O Brasil continua formando muitos doutores, mas os doutorados são, em grande parte, um mecanismo de titulação para pessoas mais velhas já empregadas, e menos um sistema de formação e recrutamento de novos talentos. É muito difícil para um jovem doutor, formado no Brasil e no exterior, conseguir uma posição de trabalho atraente. Existem bolsas de fixação, mas elas raramente se transformam em empregos regulares. Em 2021, pela PNAD, havia 148 mil estudantes de doutorado no Brasil, com a idade média de 40 anos.  Destes, 46% eram funcionários públicos, e tinham a idade média de 42 anos (a idade média dos 30% que não trabalhavam era de 35 anos). São dados sujeitos a erro, porque baseados em uma amostra de 190 pessoas com este nível de educação.

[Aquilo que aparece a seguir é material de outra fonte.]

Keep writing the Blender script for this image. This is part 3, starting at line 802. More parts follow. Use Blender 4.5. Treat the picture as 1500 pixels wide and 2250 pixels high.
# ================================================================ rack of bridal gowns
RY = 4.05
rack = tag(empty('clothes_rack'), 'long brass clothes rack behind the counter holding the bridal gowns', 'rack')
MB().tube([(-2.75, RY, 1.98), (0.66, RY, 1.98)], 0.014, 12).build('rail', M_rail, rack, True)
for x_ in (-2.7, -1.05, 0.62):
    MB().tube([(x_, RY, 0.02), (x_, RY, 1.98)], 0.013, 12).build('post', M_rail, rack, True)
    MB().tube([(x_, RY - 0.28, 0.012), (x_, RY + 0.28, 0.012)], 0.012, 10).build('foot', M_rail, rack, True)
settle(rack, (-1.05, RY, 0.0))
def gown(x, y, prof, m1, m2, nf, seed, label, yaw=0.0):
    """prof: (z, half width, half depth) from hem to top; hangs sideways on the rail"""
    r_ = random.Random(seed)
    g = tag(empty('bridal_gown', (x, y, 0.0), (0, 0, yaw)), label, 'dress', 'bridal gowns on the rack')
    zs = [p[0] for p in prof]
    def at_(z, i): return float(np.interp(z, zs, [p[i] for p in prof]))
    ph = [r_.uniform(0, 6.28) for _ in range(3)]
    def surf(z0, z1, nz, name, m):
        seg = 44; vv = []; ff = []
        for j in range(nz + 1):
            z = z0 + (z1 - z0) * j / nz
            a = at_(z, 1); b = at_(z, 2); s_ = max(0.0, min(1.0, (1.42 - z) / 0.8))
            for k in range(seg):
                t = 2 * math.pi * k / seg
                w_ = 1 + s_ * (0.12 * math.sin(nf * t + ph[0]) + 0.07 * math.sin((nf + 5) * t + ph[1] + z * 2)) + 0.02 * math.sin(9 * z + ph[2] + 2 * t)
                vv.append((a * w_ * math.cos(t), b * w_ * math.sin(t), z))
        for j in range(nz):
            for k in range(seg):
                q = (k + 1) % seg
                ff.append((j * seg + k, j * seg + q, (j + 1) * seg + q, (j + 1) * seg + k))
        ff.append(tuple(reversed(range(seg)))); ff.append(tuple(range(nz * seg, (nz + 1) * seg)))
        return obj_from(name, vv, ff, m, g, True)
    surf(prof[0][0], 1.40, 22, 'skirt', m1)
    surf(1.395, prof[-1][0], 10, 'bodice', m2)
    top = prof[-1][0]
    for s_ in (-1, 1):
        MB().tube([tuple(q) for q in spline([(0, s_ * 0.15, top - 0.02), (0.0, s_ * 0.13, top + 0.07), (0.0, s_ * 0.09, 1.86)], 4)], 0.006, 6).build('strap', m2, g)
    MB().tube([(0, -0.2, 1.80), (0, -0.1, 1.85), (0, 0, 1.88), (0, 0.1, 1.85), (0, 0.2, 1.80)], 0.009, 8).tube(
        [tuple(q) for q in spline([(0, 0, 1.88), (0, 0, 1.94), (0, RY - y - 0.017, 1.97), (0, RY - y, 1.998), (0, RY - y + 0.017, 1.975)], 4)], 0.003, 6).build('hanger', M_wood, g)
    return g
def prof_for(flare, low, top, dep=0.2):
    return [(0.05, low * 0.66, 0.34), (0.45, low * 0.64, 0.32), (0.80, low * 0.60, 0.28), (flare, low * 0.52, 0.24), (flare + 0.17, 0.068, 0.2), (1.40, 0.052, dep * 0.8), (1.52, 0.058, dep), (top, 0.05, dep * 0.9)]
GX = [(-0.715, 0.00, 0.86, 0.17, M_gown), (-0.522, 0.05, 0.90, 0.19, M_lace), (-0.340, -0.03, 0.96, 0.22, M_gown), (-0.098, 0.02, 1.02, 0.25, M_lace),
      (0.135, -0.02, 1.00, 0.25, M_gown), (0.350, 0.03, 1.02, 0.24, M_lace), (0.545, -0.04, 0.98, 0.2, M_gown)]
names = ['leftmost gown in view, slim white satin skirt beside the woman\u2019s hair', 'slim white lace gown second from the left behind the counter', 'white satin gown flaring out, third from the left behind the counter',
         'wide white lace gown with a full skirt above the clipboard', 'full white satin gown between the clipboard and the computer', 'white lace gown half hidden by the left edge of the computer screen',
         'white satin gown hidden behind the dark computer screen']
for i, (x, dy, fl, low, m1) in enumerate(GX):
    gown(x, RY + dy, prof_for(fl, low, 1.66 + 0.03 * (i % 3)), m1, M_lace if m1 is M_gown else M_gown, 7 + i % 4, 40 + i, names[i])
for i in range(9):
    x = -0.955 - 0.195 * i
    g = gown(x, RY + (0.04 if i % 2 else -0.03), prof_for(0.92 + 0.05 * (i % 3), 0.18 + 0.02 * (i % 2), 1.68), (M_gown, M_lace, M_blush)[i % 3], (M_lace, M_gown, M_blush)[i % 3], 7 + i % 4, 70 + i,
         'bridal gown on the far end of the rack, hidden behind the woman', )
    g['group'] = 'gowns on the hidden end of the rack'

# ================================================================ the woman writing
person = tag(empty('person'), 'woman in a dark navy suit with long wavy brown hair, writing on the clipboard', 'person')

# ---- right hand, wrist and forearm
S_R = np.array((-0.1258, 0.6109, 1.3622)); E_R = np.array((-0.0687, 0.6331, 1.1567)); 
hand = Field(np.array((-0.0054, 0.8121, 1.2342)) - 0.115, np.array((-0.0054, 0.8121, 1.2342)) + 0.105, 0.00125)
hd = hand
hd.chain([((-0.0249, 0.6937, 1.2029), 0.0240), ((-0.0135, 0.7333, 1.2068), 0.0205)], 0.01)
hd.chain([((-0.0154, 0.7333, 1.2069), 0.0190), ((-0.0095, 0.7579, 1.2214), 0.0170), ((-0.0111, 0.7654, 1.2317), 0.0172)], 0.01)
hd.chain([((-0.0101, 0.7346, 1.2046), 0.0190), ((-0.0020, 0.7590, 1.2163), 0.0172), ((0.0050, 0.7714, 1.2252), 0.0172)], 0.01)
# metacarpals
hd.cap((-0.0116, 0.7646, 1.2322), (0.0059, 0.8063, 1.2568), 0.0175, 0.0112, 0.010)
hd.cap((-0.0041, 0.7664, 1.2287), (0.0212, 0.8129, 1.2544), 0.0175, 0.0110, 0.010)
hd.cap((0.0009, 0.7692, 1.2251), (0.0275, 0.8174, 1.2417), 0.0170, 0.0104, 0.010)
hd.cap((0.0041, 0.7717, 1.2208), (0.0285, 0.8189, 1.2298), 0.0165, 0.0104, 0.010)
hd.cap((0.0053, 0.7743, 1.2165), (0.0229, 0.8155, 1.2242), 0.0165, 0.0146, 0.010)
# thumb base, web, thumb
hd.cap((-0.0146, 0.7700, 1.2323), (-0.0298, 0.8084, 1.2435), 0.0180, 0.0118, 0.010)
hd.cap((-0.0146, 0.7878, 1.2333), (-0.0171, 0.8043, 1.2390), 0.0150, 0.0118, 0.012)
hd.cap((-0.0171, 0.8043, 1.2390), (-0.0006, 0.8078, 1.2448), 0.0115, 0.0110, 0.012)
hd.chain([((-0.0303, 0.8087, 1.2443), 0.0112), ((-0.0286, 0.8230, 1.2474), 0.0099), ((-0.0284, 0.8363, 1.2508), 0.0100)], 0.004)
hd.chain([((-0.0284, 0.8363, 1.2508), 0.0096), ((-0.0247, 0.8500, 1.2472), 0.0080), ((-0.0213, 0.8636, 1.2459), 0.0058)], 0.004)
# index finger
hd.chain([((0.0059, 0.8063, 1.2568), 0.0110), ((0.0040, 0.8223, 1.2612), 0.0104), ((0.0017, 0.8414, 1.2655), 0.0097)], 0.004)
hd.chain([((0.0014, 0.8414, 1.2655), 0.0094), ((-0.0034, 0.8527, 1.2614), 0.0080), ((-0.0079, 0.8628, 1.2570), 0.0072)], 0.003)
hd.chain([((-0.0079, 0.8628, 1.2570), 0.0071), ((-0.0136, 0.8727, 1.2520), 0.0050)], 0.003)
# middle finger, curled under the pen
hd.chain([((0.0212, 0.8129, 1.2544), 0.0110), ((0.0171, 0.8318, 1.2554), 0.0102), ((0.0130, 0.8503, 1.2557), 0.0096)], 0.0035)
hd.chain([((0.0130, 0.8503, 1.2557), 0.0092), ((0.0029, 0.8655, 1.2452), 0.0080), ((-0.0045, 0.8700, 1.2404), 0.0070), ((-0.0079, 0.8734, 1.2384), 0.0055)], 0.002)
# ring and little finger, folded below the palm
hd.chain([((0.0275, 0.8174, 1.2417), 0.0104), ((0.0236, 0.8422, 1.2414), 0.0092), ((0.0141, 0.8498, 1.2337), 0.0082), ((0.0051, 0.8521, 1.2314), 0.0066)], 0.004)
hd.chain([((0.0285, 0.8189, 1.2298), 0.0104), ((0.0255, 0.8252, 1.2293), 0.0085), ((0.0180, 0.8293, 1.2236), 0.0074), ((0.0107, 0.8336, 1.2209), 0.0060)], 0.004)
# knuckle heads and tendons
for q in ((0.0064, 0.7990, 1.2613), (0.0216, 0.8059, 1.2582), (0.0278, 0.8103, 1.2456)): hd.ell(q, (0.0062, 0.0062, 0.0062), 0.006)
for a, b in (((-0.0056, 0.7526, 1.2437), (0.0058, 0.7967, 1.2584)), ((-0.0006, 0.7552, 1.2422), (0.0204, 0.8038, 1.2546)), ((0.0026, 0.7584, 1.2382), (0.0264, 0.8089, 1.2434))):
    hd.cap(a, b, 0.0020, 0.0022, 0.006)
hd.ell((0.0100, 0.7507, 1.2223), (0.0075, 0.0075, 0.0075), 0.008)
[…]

Mas os dados da CAPES de 2020, os mais recentes, obtidos diretamente das instituições, eram 145.360 – número bem próximo – dos quais 20.075 titulados naquele ano.

A comparação da distribuição de idades entre os titulados nos Estados Unidos e no Brasil, pela informaçã0 da CAPES, no gráfico acima, mostra com clareza a situação. Nos Estados Unidos, 44,7% dos doutores se formam com menos de 30 anos, e, no Brasil, 27,8%. Na outra ponta, nos Estados Unidos 12% dos doutorandos têm 40 anos ou mais, e no Brasil, 30,4%. Dado este quadro, a expectativa é que o Brasil passe a ter uma diáspora cada vez maior de técnicos e cientistas, tal como já ocorre com os demais países da América Latina.

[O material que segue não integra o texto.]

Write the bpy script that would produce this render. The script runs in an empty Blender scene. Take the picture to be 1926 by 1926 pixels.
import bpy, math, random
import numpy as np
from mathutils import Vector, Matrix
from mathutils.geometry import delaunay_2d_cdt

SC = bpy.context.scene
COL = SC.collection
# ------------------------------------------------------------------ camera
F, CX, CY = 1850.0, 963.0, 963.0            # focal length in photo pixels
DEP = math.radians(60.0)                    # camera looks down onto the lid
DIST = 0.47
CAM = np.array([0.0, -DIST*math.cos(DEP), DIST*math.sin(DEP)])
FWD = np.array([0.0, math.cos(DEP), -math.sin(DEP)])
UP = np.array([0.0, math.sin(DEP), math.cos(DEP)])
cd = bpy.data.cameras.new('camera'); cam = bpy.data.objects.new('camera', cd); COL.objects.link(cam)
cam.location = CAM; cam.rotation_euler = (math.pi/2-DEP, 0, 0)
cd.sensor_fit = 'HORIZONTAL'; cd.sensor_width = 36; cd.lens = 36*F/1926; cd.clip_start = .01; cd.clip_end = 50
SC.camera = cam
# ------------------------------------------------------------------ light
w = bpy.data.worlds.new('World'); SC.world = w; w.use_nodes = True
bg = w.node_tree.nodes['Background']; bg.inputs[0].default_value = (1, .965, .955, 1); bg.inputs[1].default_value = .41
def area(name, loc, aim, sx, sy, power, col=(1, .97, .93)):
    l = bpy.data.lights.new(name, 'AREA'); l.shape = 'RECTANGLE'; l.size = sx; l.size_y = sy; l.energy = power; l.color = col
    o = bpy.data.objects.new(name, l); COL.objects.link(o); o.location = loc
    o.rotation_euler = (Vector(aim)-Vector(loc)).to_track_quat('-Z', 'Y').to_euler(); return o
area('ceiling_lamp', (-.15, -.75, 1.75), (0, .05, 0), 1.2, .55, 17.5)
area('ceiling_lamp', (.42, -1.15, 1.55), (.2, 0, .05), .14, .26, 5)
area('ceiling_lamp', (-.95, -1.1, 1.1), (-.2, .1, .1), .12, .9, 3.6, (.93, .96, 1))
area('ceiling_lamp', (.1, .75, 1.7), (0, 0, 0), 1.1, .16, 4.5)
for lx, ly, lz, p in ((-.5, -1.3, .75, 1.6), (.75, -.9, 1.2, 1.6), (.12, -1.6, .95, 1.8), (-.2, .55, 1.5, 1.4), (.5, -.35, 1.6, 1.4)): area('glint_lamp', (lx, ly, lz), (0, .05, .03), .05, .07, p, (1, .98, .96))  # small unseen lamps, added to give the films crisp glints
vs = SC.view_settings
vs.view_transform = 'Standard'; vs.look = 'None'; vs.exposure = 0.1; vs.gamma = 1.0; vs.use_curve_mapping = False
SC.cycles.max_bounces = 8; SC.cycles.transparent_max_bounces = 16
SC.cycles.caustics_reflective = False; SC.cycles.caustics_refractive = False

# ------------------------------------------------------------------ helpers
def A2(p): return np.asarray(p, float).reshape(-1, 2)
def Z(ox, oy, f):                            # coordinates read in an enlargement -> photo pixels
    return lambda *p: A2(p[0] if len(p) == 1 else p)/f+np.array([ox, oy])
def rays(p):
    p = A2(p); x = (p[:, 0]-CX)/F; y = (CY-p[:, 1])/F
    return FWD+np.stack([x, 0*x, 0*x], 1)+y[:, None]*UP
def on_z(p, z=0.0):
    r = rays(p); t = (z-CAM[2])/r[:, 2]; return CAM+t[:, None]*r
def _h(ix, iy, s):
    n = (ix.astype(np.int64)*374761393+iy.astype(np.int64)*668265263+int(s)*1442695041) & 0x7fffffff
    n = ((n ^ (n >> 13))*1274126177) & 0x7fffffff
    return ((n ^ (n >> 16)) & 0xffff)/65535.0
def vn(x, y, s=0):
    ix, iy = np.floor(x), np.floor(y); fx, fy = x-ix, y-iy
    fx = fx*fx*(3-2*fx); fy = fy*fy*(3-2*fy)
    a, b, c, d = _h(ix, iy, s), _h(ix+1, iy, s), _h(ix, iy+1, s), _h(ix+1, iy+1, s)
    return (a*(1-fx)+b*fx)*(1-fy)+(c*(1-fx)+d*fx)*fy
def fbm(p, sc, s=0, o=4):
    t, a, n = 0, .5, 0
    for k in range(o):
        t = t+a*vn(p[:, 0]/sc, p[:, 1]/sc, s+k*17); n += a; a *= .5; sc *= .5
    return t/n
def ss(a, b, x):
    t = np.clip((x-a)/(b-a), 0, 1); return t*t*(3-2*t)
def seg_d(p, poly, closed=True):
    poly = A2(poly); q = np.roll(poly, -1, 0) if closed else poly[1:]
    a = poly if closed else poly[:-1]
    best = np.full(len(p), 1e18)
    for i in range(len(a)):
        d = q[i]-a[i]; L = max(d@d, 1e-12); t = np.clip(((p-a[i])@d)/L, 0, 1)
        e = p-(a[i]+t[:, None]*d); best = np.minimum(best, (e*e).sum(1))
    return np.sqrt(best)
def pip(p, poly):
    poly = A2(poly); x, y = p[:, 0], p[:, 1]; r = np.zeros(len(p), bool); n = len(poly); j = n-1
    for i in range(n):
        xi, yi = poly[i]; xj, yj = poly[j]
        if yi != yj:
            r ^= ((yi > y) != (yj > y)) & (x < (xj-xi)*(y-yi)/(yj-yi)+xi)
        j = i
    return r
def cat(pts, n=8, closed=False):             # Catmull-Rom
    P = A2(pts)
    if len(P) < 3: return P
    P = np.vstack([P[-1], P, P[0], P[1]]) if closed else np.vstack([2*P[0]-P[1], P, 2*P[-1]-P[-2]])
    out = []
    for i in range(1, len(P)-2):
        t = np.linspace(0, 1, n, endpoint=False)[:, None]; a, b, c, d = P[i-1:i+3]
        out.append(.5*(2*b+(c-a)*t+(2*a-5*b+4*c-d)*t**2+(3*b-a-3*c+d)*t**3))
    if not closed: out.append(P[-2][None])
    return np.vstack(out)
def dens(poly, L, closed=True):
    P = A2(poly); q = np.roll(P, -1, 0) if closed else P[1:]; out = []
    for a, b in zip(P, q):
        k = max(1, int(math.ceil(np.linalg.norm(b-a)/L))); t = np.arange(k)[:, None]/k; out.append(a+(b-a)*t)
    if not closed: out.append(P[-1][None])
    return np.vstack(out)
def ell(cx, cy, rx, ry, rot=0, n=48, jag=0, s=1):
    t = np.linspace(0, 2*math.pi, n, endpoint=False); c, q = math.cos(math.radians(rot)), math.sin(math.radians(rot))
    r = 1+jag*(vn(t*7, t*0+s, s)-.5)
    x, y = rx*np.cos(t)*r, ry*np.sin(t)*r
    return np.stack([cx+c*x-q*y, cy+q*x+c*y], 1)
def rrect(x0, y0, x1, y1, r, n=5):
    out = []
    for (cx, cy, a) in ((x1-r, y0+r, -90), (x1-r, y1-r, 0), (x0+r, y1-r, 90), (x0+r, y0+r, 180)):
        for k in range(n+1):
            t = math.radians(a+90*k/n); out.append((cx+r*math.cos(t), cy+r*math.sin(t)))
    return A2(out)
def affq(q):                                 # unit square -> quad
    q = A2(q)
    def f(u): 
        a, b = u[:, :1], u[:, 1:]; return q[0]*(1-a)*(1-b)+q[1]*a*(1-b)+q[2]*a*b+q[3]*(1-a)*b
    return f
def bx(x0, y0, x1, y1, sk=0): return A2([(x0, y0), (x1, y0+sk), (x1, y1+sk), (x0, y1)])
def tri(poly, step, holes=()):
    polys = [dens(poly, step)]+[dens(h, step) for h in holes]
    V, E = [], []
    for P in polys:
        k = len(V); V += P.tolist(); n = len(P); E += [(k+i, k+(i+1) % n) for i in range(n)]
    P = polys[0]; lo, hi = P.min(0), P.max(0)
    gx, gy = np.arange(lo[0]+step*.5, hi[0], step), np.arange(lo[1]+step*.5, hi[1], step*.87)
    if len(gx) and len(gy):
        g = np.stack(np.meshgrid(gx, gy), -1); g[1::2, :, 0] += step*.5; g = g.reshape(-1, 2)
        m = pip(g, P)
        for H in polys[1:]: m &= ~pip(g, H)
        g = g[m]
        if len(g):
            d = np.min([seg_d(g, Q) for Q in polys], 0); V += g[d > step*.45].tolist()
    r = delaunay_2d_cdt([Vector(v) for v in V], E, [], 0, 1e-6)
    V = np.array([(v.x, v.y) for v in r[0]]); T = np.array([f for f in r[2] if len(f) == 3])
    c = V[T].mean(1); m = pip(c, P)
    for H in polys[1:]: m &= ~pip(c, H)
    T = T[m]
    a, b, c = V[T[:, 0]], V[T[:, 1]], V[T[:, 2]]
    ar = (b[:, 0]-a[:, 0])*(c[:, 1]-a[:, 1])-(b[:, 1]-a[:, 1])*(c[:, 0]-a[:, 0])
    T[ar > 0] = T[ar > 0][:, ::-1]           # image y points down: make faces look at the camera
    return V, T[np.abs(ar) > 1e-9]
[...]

No mundo, China e Índia são, de longe, os países com as maiores diásporas de técnicos e cientistas, e são também exemplos dos benefícios que podem advir de um esforço ativo de reconectar os países com suas diásporas. Os que se foram não necessariamente voltam, mas podem atuar como fontes importantes de contatos, conhecimentos e parcerias com os que ficam. Foi assim que a Índia se transformou em uma grande potência na área de computação, e a China tem investido muito em se reconectar e, se possível, trazer de volta cientistas chineses formados no exterior.  Claro que, para isto, precisa haver, no país, condições políticas, econômicas e espaço institucional para que o trabalho técnico e científico se consolide e se expanda.